New EECA HIV criminalisation report shows women living with HIV bear the brunt of “legalised stigma”

The Eurasian Women’s Network on AIDS (EWNA) this week published an important new report on HIV criminalisation in the Eastern Europe and Central Asia (EECA) region. The HIV Criminalisation Scan in the countries of Eastern Europe and Central Asia for 2018-22 is based on research led by women living with HIV undertaken in 2022 and covers 11 EECA countries: Armenia, Belarus, Estonia, Georgia, Kazakhstan, Kyrgyzstan, Moldova, Russia, Tajikistan, Ukraine and Uzbekistan.

With the exception of Estonia, all the above countries have overly broad HIV-specific criminal laws. However, the four countries with the highest number of problematic cases are Belarus, Russia, Tajikistan and Uzbekistan. Across the region it is not uncommon for criminal cases to be initiated by health authorities rather than individual complainants. In addition, courts are often ignoring up-to-date HIV science on risk (ignoring the prevention benefit of condoms and/or treatment) and are misinterpreting intent to have sex with intent to transmit. 

Although the addition of a disclosure defence to the Belarus law in 2019 reduced the number of recorded cases from 133 in 2018 to 38 in 2021, more than 60% of all recorded cases involved female defendants.
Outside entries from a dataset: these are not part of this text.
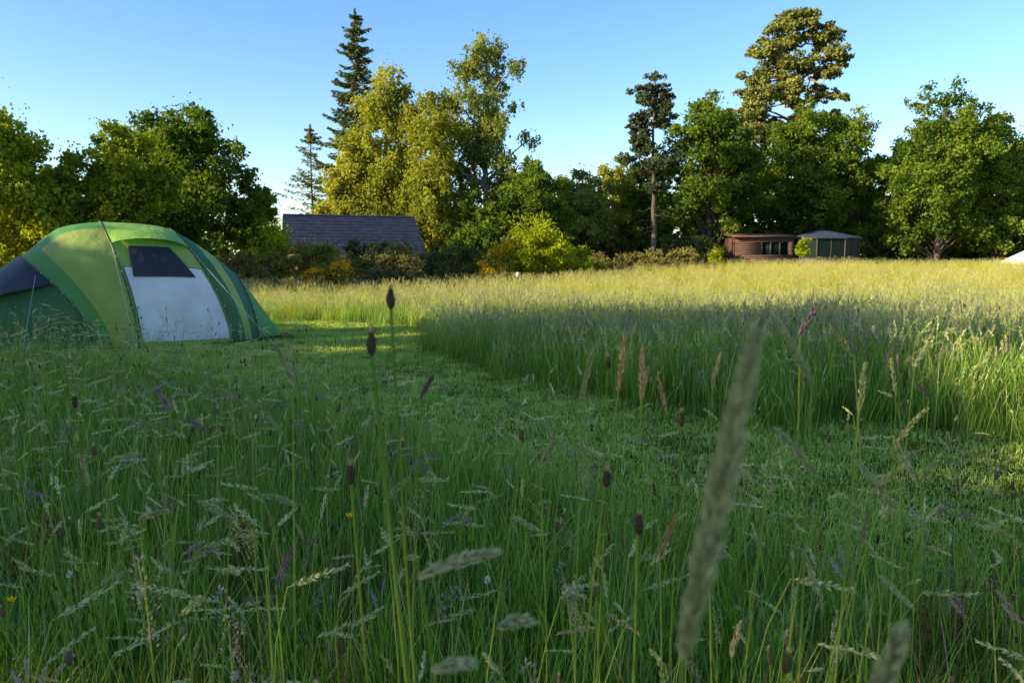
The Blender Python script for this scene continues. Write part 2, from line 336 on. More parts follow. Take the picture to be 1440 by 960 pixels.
def blade(mb,rs,bx,by,H,lean,w,m=0,seg=4,t=None,droop=.25):
    a=rs.uniform(0,2*pi); s=np.linspace(0,1,seg+1)
    d=np.array([math.cos(a),math.sin(a),0]); p=np.array([-math.sin(a),math.cos(a),0])
    P=np.array([bx,by,0])+d*(lean*H*s**2)[:,None]; P[:,2]+=H*(s-droop*lean*s**3)
    tw=rs.uniform(-.8,.8); pp=p*math.cos(tw)+d*math.sin(tw)
    ww=(w/2*(1-s**2*.96))[:,None]
    V=np.stack([P-pp*ww,P+pp*ww],1).reshape(-1,3); i=np.arange(seg)*2
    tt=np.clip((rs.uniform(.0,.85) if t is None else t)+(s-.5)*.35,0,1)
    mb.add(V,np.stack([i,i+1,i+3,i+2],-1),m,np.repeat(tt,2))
def stemcurve(rs,bx,by,H,lean,hook,a=None,n=9):
    a=rs.uniform(0,2*pi) if a is None else a; s=np.linspace(0,1,n); d=np.array([math.cos(a),math.sin(a),0])
    hx=lean*H*s**2+hook*np.clip(s-.8,0,1)**2*H*6; z=H*s-hook*np.clip(s-.85,0,1)**2*H*9
    P=np.array([bx,by,0])+d*hx[:,None]; P[:,2]+=z; return P
def head(mb,rs,P,r,n,l,w,m,taper=True,spread=.55,t0=.5):
    s=np.sort(rs.uniform(0,1,n)); k=np.linspace(0,1,len(P)); C=np.stack([np.interp(s,k,P[:,i]) for i in range(3)],1)
    T=unit(P[-1]-P[0]); env=np.sin(np.clip(s*.88+.1,0,1)*pi)**.5 if taper else np.ones(n)
    d=rs.normal(size=(n,3)); d=unit(d-(d@T)[:,None]*T)
    C=C+d*(r*env*rs.uniform(.35,1,n))[:,None]; A=T+d*spread
    leaves(mb,C,A,l*rs.uniform(.7,1.2,n),w,m,np.clip(t0+rs.normal(size=n)*.22,0,1),rs)
def resample(P,f0,f1,n):
    k=np.linspace(0,1,len(P)); s=np.linspace(f0,f1,n); return np.stack([np.interp(s,k,P[:,i]) for i in range(3)],1)
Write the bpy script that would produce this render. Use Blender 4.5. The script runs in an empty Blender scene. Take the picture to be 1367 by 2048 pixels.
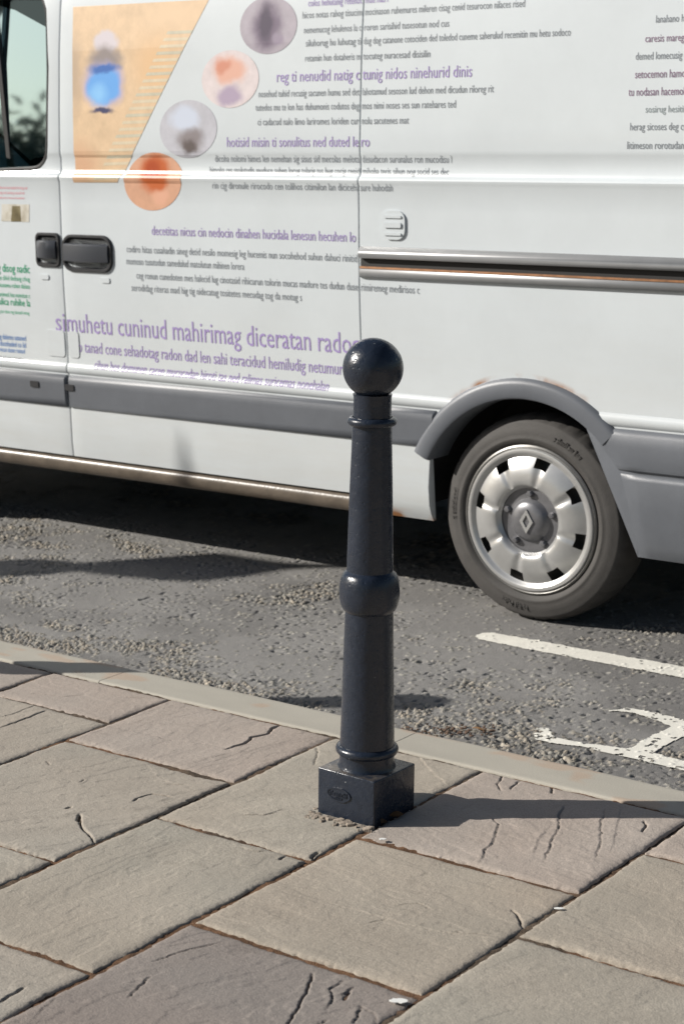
import bpy, bmesh, math, random
import numpy as np
from mathutils import Vector, Matrix
random.seed(7)
SC = bpy.context.scene
# ------------------------------------------------------------------ camera
F_PX, PITCH, ROLL, YAW = 3796.2, math.radians(12.1176), math.radians(-1.04816), math.radians(37.251)
_r = Vector((math.cos(YAW), math.sin(YAW), 0)); _f0 = Vector((-math.sin(YAW), math.cos(YAW), 0)); _u0 = Vector((0, 0, 1))
CW = _f0*math.cos(PITCH) - _u0*math.sin(PITCH); _up = _u0*math.cos(PITCH) + _f0*math.sin(PITCH)
CR = _r*math.cos(ROLL) + _up*math.sin(ROLL); CU = -_r*math.sin(ROLL) + _up*math.cos(ROLL)
CAM = Vector((0, 0, 1.5))
cd = bpy.data.cameras.new("camera"); cam = bpy.data.objects.new("camera", cd); SC.collection.objects.link(cam)
cam.matrix_world = Matrix(((CR.x, CU.x, -CW.x, CAM.x), (CR.y, CU.y, -CW.y, CAM.y), (CR.z, CU.z, -CW.z, CAM.z), (0, 0, 0, 1)))
cd.sensor_fit = 'VERTICAL'; cd.sensor_height = 36; cd.lens = F_PX/2048*36
cd.clip_start = .05; cd.clip_end = 3000
cd.dof.use_dof = True; cd.dof.focus_distance = 4.25; cd.dof.aperture_fstop = 6.7
SC.camera = cam
# ------------------------------------------------------------------ light
SUN_AZ = math.radians(34.0)      # direction the light travels in plan
SUN_EL = math.radians(29.0)
w = bpy.data.worlds.new("World"); SC.world = w; w.use_nodes = True
nt = w.node_tree; bg = nt.nodes['Background']; sky = nt.nodes.new('ShaderNodeTexSky')
sky.sky_type = 'NISHITA'; sky.sun_disc = False; sky.sun_elevation = SUN_EL
sky.sun_rotation = math.atan2(-math.cos(SUN_AZ), -math.sin(SUN_AZ)) % (2*math.pi)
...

On the other hand, HIV criminalisation cases in Russia with recorded sentences have actually increased – from 60 in 2017 to 94 in 2021 – some of which involved cases that began in earlier years. In 2021, there were 59 newly recorded HIV criminalisation cases of which 20 (33%) were against women. In addition, over the period of just a few months of 2021, activists from Russia documented eight cases of blackmail and intimidation from (male) partners threatening to make a criminal complaint against women living with HIV, highlighting the vulnerability of women living with HIV to intimate partner violence in the context of HIV criminalisation.

In Tajikistan, female sex workers living with HIV are the most likely to be arrested and prosecuted, even when the “injured party” is not the initiator of the complaint and HIV transmission is neither alleged nor proven. The stigma is perpetuated by media headlines which often conflate all women living with HIV with sex workers who are “spreading” HIV.

In Uzbekistan, the average annual number of criminal cases against people living with HIV during the reporting period (2018-22) was about 140, of which 97 went to trial (40 of which were against women).

Amongst a number of wide-ranging conclusions are the observations that the vast majority of EECA countries are “legalising stigma” against people living with HIV in their application of HIV-specific criminal laws, and that women living with HIV are bearing the brunt of this criminalisation. The authors note that HIV criminalisation is exacerbated by myriad human rights abuses against people (and especially women) living with HIV, including adoption bans, prohibited occupation lists, mandatory HIV testing before marriage, restrictions on admission to shelters based on HIV-positive status, as well as the criminalisation of LGBTIQ people, sex workers and people who use drugs.

However, despite the many difficulties in the region, an increasing number of NGOs and individual activists are actively and productively working on mitigating the harm of HIV criminalisation by providing support to people living with HIV, including as public defenders in the courts. This work has been scaled-up thanks to a growing recognition from international donors and UN agencies that work to limit or end HIV criminalisation – amongst other punitive laws and policies impacting the HIV response – is essential for the region.

The full 70-page report, published by EWNA on behalf of the HIV JUSTICE WORLDWIDE coalition, and funded by the Robert Carr Fund for civil society networks, is available in the Resource Library of the HIV Justice Academy in the original Russian or the machine-translated English.